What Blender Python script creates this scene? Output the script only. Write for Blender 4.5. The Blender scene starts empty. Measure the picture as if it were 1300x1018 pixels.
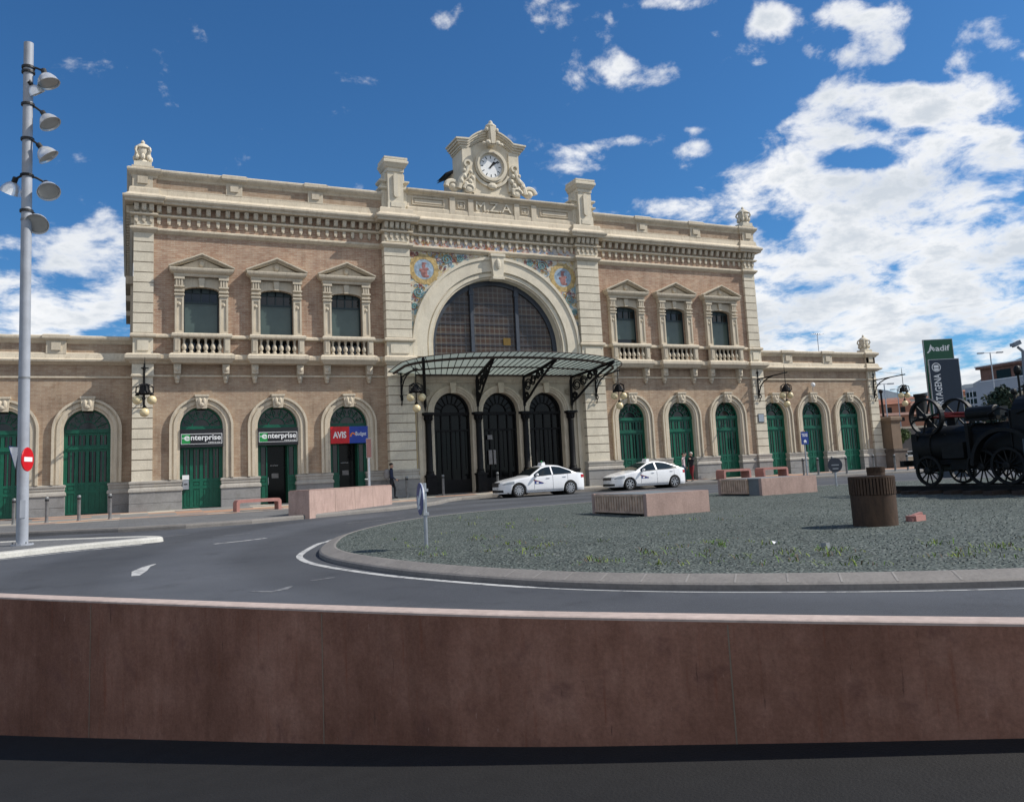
import bpy, bmesh, math, random
from mathutils import Vector, Matrix
random.seed(7)
S = bpy.context.scene
COL = S.collection
R_ = math.radians
PI = math.pi

# ------------------------------------------------------------------ helpers
class MB:
    def __init__(self): self.v = []; self.f = []; self.m = []
    def add(self, vs, fs, mi=0):
        o = len(self.v); self.v += [tuple(p) for p in vs]
        for f in fs: self.f.append([i + o for i in f]); self.m.append(mi)
        return self
    def box(self, x0, x1, y0, y1, z0, z1, mi=0):
        vs = [(x0,y0,z0),(x1,y0,z0),(x1,y1,z0),(x0,y1,z0),(x0,y0,z1),(x1,y0,z1),(x1,y1,z1),(x0,y1,z1)]
        return self.add(vs, [(0,3,2,1),(4,5,6,7),(0,1,5,4),(1,2,6,5),(2,3,7,6),(3,0,4,7)], mi)
    def obox(self, c, ax, ay, az, mi=0):
        """oriented box: centre and three half-axis vectors"""
        c, ax, ay, az = Vector(c), Vector(ax), Vector(ay), Vector(az)
        vs = [c + sx*ax + sy*ay + sz*az for sz in (-1,1) for sx, sy in ((-1,-1),(1,-1),(1,1),(-1,1))]
        return self.add(vs, [(0,3,2,1),(4,5,6,7),(0,1,5,4),(1,2,6,5),(2,3,7,6),(3,0,4,7)], mi)
    def tube(self, pts, r, n=8, mi=0, caps=True):
        pts = [Vector(p) for p in pts]
        if not isinstance(r, (list, tuple)): r = [r]*len(pts)
        rings = []; prev = None
        for i, p in enumerate(pts):
            d = (pts[min(i+1, len(pts)-1)] - pts[max(i-1, 0)])
            if d.length < 1e-9: d = Vector((0,0,1))
            d.normalize()
            u = d.cross(Vector((0,0,1)) if abs(d.z) < .95 else Vector((1,0,0))) if prev is None else prev - d*prev.dot(d)
            u.normalize(); prev = u; w = d.cross(u)
            rings.append([p + (u*math.cos(2*PI*k/n) + w*math.sin(2*PI*k/n))*r[i] for k in range(n)])
        vs = [q for ring in rings for q in ring]; fs = []
        for i in range(len(pts)-1):
            for k in range(n):
                a, b = i*n+k, i*n+(k+1) % n
                fs.append((a, b, b+n, a+n))
        if caps:
            fs.append(tuple(range(n-1, -1, -1))); fs.append(tuple((len(pts)-1)*n+k for k in range(n)))
        return self.add(vs, fs, mi)
    def lathe(self, prof, c=(0,0,0), axis=(0,0,1), n=20, mi=0, caps=True):
        """prof: list of (radius, height along axis)"""
        c = Vector(c); a = Vector(axis).normalized()
        u = a.cross(Vector((0,0,1)) if abs(a.z) < .9 else Vector((1,0,0))).normalized(); w = a.cross(u)
        vs = []; fs = []
        for r, h in prof:
            for k in range(n):
                vs.append(c + a*h + (u*math.cos(2*PI*k/n) + w*math.sin(2*PI*k/n))*max(r, 1e-4))
        for i in range(len(prof)-1):
            for k in range(n):
                p, q = i*n+k, i*n+(k+1) % n
                fs.append((p, q, q+n, p+n))
        if caps: fs.append(tuple(range(n-1, -1, -1))); fs.append(tuple((len(prof)-1)*n+k for k in range(n)))
        return self.add(vs, fs, mi)
    def ball(self, c, r, n=14, mi=0):
        if not isinstance(r, (tuple, list)): r = (r, r, r)
        m = max(6, n//2+1); vs = [(c[0], c[1], c[2]-r[2])]; fs = []
        for i in range(1, m):
            t = -PI/2 + PI*i/m
            for k in range(n):
                vs.append((c[0]+r[0]*math.cos(t)*math.cos(2*PI*k/n), c[1]+r[1]*math.cos(t)*math.sin(2*PI*k/n), c[2]+r[2]*math.sin(t)))
        vs.append((c[0], c[1], c[2]+r[2]))
        for k in range(n): fs.append((0, 1+(k+1) % n, 1+k))
        for i in range(m-2):
            for k in range(n):
                a, b = 1+i*n+k, 1+i*n+(k+1) % n; fs.append((a, b, b+n, a+n))
        t = len(vs)-1
        for k in range(n): fs.append((t, 1+(m-2)*n+k, 1+(m-2)*n+(k+1) % n))
        return self.add(vs, fs, mi)
    def sweep(self, prof, path, mi=0, caps=True):
        """prof: list of (outward offset, z); path: plan polyline, outward = right-hand side"""
        P = [Vector(p) for p in path]; n = len(P); cols = []
        def nrm(a, b):
            d = (b-a).normalized(); return Vector((d.y, -d.x))
        for i in range(n):
            if i == 0: m = nrm(P[0], P[1])
            elif i == n-1: m = nrm(P[-2], P[-1])
            else:
                a, b = nrm(P[i-1], P[i]), nrm(P[i], P[i+1]); m = a + b
                m = m / max(m.dot(a), .2)
            cols.append([(P[i].x + m.x*o, P[i].y + m.y*o, z) for o, z in prof])
        k = len(prof); vs = [q for c in cols for q in c]; fs = []
        for i in range(n-1):
            for j in range(k-1):
                a = i*k+j; fs.append((a, a+k, a+k+1, a+1))
        if caps:
            fs.append(tuple(range(k))); fs.append(tuple((n-1)*k+j for j in range(k-1, -1, -1)))
        return self.add(vs, fs, mi)
    def prism(self, poly, y0, y1, mi=0):
        """poly in (x,z), extruded from y0 (front) to y1"""
        n = len(poly); vs = [(x, y0, z) for x, z in poly] + [(x, y1, z) for x, z in poly]
        fs = [tuple(range(n)), tuple(range(2*n-1, n-1, -1))]
        for i in range(n): fs.append((i, (i+1) % n, n+(i+1) % n, n+i))
        return self.add(vs, fs, mi)
    def slab(self, poly, z0, z1, mi=0):
        n = len(poly); zz = z1 if callable(z1) else (lambda x, y: z1); zb = z0 if callable(z0) else (lambda x, y: z0)
        vs = [(x, y, zb(x, y)) for x, y in poly] + [(x, y, zz(x, y)) for x, y in poly]
        fs = [tuple(range(n-1, -1, -1)), tuple(range(n, 2*n))]
        for i in range(n): fs.append((i, (i+1) % n, n+(i+1) % n, n+i))
        return self.add(vs, fs, mi)
    def band(self, A, B, mi=0):
        """ribbon of quads between two equal 3d polylines"""
        n = len(A); return self.add(list(A)+list(B), [(i, i+1, n+i+1, n+i) for i in range(n-1)], mi)
    def archband(self, cx, cz, r0, r1, y0, y1, a0=0, a1=180, n=24, mi=0):
        """solid half ring, front at y0 and back at y1"""
        vs = []; fs = []
        for i in range(n+1):
            t = R_(a0+(a1-a0)*i/n); c, s = math.cos(t), math.sin(t)
            vs += [(cx+r0*c, y0, cz+r0*s), (cx+r1*c, y0, cz+r1*s), (cx+r1*c, y1, cz+r1*s), (cx+r0*c, y1, cz+r0*s)]
        for i in range(n):
            a = 4*i
            for j in range(4): fs.append((a+j, a+4+j, a+4+(j+1) % 4, a+(j+1) % 4))
        fs += [(0,1,2,3), (4*n+3,4*n+2,4*n+1,4*n)]
        return self.add(vs, fs, mi)
    def disc(self, cx, cz, r, y, a0=0, a1=360, n=32, mi=0):
        full = abs(a1-a0) >= 360
        vs = [(cx, y, cz)] + [(cx+r*math.cos(R_(a0+(a1-a0)*i/n)), y, cz+r*math.sin(R_(a0+(a1-a0)*i/n))) for i in range(n+1)]
        return self.add(vs, [(0, i+1, i+2) for i in range(n)], mi)
    def build(self, name, mat, parent=None, smooth=False, loc=None, bevel=0):
        me = bpy.data.meshes.new(name); me.from_pydata(self.v, [], self.f)
        mats = mat if isinstance(mat, (list, tuple)) else [mat]
        for m in mats: me.materials.append(m)
        if len(mats) > 1: me.polygons.foreach_set('material_index', self.m)
        bm = bmesh.new(); bm.from_mesh(me); bmesh.ops.recalc_face_normals(bm, faces=bm.faces)
        if bevel: bmesh.ops.bevel(bm, geom=[e for e in bm.edges if len(e.link_faces) == 2 and e.calc_face_angle(0) > .5], offset=bevel, segments=2, affect='EDGES', clamp_overlap=True)
        if smooth:
            for f in bm.faces: f.smooth = True
            ang = R_(40)
            for e in bm.edges:
                if len(e.link_faces) == 2 and e.calc_face_angle(0) > ang: e.smooth = False
        bm.to_mesh(me); bm.free(); me.update()
        o = bpy.data.objects.new(name, me); COL.objects.link(o)
        if parent: o.parent = parent
        if loc: o.location = loc
        return o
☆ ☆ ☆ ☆
Output exactly the span of lines from the top of the listing through the line holding "PI = math.pi", and leave every picture out.

### [RESPONSE TO THE TASK]
What Blender Python script creates this scene? Output the script only. Write for Blender 4.5. The Blender scene starts empty. Measure the picture as if it were 1300x1018 pixels.
import bpy, bmesh, math, random
from mathutils import Vector, Matrix
random.seed(7)
S = bpy.context.scene
COL = S.collection
R_ = math.radians
PI = math.pi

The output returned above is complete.